Extracted records
---------------
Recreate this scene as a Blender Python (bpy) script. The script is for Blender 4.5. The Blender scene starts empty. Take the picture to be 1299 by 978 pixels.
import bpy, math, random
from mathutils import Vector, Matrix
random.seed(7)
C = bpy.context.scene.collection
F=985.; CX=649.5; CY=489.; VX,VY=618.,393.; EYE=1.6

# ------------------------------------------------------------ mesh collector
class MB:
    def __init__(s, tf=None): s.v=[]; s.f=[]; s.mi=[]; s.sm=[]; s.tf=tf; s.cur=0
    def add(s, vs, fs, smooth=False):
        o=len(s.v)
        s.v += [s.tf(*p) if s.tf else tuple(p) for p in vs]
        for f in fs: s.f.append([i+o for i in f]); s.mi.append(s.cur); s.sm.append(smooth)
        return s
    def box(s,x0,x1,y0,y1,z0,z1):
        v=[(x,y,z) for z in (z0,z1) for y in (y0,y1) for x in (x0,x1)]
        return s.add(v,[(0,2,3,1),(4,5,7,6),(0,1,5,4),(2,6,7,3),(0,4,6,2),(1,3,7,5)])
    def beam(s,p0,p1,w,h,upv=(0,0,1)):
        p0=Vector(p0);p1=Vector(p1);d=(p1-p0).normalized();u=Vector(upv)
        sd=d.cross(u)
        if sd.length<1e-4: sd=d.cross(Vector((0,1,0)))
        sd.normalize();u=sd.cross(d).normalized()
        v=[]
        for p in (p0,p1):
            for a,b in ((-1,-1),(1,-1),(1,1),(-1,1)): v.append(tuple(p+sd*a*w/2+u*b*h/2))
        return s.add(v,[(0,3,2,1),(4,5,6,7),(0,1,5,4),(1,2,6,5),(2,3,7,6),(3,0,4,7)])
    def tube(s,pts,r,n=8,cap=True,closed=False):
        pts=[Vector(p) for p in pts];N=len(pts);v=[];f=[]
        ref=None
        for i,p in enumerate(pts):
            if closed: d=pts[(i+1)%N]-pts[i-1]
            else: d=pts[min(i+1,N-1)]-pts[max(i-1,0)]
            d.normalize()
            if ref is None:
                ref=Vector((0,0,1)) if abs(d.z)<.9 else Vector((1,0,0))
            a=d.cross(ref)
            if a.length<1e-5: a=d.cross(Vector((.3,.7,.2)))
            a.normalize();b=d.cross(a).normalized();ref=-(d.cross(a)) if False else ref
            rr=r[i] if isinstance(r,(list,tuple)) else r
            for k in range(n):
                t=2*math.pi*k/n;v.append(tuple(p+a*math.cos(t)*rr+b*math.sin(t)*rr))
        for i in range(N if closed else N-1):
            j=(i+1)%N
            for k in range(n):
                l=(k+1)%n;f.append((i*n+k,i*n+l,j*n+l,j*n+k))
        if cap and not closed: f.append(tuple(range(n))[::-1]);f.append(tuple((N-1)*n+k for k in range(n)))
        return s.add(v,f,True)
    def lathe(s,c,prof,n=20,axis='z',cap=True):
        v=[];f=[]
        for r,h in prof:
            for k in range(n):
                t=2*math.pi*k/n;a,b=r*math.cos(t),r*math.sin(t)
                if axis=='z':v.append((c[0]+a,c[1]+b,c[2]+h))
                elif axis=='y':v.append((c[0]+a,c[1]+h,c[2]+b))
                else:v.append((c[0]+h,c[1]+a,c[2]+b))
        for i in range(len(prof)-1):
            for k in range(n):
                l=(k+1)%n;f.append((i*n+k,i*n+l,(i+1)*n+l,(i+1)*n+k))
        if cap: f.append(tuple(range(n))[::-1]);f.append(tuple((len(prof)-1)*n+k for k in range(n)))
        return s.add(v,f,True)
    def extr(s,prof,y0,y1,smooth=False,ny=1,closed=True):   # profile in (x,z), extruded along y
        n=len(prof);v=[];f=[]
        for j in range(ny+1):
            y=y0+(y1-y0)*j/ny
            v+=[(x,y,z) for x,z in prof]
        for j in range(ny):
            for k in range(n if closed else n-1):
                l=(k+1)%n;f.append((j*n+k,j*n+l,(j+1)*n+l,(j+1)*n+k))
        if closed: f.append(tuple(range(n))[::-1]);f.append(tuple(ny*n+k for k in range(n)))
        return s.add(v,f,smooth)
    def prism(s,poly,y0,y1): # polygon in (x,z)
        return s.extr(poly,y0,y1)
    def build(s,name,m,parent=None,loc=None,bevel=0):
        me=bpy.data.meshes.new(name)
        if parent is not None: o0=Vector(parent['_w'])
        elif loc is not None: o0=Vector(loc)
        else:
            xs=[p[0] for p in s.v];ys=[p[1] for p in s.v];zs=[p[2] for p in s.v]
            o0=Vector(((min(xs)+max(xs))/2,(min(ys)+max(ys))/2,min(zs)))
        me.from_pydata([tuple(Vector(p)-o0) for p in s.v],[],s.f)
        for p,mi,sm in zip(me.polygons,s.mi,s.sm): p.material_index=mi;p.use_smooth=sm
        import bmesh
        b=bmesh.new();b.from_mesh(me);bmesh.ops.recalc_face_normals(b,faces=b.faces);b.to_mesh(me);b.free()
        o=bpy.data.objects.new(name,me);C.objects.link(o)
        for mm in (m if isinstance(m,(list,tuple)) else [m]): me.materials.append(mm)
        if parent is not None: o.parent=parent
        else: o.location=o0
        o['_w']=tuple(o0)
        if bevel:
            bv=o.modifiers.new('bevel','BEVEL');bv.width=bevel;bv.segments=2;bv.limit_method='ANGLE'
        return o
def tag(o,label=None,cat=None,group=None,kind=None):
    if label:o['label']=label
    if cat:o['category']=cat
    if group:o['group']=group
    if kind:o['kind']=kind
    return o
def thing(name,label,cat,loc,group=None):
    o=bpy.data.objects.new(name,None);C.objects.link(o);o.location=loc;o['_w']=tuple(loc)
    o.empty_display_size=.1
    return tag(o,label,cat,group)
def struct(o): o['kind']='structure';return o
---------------
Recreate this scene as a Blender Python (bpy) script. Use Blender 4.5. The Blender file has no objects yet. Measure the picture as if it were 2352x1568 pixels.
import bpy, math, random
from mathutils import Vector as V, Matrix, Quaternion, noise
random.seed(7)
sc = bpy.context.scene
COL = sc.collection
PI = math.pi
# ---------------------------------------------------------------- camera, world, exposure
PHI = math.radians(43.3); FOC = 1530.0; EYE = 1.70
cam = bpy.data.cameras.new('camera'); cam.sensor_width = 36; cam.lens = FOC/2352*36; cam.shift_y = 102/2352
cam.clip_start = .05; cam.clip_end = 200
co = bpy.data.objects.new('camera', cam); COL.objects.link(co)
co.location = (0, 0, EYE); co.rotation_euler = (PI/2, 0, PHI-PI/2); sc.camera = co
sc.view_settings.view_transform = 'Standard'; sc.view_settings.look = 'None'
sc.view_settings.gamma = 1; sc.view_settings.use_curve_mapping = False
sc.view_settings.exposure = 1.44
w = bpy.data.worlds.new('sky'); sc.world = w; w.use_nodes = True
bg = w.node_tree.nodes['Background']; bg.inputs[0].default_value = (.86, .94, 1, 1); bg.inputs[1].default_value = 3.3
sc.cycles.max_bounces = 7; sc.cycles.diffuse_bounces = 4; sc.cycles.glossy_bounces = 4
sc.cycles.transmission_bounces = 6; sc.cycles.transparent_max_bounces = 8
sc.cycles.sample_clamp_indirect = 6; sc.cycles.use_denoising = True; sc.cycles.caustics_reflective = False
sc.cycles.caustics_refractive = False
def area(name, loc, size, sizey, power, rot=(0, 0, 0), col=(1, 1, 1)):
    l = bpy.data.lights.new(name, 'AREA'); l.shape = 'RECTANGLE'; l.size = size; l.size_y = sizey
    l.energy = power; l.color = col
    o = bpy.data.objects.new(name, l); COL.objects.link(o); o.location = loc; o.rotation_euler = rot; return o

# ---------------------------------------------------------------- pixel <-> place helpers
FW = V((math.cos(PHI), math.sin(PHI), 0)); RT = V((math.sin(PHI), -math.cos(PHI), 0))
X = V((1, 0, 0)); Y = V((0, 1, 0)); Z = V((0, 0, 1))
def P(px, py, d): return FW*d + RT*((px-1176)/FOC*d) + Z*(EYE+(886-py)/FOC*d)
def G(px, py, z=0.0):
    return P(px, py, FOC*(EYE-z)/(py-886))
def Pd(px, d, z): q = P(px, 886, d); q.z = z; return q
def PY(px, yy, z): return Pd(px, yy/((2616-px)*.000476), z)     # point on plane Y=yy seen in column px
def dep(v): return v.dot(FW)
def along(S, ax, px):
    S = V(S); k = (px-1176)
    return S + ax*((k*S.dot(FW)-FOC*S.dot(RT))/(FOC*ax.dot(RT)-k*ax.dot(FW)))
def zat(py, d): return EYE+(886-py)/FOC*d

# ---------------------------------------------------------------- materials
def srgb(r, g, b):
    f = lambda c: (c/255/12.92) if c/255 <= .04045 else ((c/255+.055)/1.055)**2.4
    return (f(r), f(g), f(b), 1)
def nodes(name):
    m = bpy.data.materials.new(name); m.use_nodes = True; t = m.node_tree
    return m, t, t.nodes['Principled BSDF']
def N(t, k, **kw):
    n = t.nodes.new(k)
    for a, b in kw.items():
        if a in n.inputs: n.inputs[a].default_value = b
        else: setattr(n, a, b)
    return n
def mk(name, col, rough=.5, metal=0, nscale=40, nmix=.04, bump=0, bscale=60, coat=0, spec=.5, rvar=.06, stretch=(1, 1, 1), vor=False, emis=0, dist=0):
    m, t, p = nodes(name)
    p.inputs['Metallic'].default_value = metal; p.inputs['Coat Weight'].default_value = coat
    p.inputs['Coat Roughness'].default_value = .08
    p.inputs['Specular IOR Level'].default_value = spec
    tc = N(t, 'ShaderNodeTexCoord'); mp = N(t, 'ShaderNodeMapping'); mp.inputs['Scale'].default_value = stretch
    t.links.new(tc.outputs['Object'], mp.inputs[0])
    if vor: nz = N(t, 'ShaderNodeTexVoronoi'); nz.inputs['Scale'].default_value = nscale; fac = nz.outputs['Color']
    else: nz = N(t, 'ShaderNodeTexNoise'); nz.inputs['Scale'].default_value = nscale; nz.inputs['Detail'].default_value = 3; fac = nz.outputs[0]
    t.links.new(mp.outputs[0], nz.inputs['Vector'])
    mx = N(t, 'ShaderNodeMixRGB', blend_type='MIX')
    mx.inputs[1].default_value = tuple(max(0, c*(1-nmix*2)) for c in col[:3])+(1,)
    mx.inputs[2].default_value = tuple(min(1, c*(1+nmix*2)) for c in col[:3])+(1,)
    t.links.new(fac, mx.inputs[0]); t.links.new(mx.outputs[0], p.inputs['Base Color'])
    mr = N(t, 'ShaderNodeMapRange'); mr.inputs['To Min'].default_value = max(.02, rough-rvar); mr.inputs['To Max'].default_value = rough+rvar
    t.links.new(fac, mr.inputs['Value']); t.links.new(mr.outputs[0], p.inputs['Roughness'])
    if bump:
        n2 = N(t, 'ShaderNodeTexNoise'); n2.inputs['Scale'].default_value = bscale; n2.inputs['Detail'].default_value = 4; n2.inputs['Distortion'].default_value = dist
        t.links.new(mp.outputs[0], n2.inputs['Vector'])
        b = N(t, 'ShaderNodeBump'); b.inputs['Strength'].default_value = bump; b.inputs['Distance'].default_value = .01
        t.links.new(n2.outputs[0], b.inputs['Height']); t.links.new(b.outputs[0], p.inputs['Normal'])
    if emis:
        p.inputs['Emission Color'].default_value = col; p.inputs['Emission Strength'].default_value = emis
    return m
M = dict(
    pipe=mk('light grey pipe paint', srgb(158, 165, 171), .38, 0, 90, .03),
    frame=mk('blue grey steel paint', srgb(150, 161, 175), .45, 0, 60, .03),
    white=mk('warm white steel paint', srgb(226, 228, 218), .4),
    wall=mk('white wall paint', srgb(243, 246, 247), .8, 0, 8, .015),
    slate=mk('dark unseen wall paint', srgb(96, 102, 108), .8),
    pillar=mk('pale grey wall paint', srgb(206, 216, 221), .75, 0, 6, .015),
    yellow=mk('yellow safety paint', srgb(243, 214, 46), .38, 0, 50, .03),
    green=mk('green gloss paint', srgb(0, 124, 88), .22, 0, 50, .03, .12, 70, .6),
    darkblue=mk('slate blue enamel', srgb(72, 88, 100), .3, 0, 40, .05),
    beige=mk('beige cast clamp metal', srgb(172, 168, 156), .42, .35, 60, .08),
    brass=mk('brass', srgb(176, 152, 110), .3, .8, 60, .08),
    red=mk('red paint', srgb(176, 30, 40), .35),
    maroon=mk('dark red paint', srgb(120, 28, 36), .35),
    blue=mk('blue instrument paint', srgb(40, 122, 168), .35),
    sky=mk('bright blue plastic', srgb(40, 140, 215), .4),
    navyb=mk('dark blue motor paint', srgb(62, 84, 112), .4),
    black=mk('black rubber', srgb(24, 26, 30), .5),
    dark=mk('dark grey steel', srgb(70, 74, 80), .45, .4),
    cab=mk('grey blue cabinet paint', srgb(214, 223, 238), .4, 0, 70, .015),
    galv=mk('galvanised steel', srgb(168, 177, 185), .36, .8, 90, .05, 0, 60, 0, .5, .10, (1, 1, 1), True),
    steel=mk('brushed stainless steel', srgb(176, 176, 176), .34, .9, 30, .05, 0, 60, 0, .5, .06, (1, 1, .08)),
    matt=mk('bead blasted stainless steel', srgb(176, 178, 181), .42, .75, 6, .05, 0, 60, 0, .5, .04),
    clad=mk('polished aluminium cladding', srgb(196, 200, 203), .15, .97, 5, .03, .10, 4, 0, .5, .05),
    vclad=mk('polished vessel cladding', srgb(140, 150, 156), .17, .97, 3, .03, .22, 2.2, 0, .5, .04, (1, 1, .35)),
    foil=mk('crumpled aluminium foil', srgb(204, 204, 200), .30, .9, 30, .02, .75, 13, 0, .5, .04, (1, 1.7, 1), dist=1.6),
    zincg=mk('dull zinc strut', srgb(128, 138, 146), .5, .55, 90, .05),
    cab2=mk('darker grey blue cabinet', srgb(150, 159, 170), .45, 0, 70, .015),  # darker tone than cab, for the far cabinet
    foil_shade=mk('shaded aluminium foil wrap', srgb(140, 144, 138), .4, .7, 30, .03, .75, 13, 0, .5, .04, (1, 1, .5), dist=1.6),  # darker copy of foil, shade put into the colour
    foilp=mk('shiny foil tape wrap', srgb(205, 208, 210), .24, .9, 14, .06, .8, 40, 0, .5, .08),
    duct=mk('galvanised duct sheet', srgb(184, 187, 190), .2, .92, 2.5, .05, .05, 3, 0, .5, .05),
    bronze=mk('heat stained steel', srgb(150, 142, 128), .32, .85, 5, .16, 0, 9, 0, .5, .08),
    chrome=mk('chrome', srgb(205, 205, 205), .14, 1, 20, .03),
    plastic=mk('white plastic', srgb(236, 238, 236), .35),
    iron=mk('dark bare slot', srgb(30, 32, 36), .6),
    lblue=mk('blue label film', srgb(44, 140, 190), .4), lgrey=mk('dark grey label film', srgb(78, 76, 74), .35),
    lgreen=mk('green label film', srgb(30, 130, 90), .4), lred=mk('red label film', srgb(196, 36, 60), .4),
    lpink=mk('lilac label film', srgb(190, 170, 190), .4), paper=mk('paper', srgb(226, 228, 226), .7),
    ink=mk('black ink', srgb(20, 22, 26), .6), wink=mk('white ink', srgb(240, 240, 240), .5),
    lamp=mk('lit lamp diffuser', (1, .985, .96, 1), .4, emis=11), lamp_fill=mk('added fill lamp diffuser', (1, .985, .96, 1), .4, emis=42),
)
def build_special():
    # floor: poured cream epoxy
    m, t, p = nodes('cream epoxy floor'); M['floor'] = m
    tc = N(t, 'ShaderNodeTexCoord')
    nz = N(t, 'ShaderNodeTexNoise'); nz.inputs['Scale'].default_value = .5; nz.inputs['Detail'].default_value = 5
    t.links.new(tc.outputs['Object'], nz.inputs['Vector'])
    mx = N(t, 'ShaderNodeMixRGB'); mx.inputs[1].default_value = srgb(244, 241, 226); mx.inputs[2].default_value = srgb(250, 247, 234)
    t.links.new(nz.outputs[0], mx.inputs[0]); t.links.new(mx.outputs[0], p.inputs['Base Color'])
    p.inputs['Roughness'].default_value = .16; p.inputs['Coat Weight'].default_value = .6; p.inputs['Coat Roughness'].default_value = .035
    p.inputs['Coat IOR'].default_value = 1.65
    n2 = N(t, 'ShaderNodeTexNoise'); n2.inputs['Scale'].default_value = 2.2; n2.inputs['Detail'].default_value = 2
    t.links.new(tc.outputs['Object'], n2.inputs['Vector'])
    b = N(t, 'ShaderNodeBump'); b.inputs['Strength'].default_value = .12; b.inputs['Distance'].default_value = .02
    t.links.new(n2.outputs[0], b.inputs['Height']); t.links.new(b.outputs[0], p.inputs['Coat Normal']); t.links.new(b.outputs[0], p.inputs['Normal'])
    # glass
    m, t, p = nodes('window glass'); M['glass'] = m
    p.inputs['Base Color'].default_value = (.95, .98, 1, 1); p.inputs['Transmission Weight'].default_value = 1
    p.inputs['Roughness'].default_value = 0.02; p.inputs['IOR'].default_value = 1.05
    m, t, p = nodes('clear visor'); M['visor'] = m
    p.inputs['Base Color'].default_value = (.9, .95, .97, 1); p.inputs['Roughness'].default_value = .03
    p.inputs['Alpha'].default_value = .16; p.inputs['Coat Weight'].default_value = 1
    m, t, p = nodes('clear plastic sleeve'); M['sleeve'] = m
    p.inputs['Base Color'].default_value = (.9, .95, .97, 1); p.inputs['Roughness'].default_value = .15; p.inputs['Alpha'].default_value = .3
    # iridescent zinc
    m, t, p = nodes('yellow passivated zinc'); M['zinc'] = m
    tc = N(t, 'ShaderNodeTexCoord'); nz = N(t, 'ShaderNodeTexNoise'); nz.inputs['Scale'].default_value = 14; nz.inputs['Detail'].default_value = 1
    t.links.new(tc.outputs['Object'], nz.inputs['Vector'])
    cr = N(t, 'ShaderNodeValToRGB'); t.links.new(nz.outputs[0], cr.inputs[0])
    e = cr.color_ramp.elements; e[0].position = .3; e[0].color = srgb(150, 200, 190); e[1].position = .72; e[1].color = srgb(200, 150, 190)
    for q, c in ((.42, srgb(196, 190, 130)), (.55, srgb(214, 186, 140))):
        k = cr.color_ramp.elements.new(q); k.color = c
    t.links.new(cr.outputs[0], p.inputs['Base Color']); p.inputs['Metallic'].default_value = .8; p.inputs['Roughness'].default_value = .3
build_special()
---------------
Stated exercise:
Above are the records; from them, give again exactly the lines from the one containing "Recreate this scene as a Blender Python (bpy) script. The" to the one containing "F=985.; CX=649.5; CY=489.;", both lines included, and nothing more.

Answer:
Recreate this scene as a Blender Python (bpy) script. The script is for Blender 4.5. The Blender scene starts empty. Take the picture to be 1299 by 978 pixels.
import bpy, math, random
from mathutils import Vector, Matrix
random.seed(7)
C = bpy.context.scene.collection
F=985.; CX=649.5; CY=489.; VX,VY=618.,393.; EYE=1.6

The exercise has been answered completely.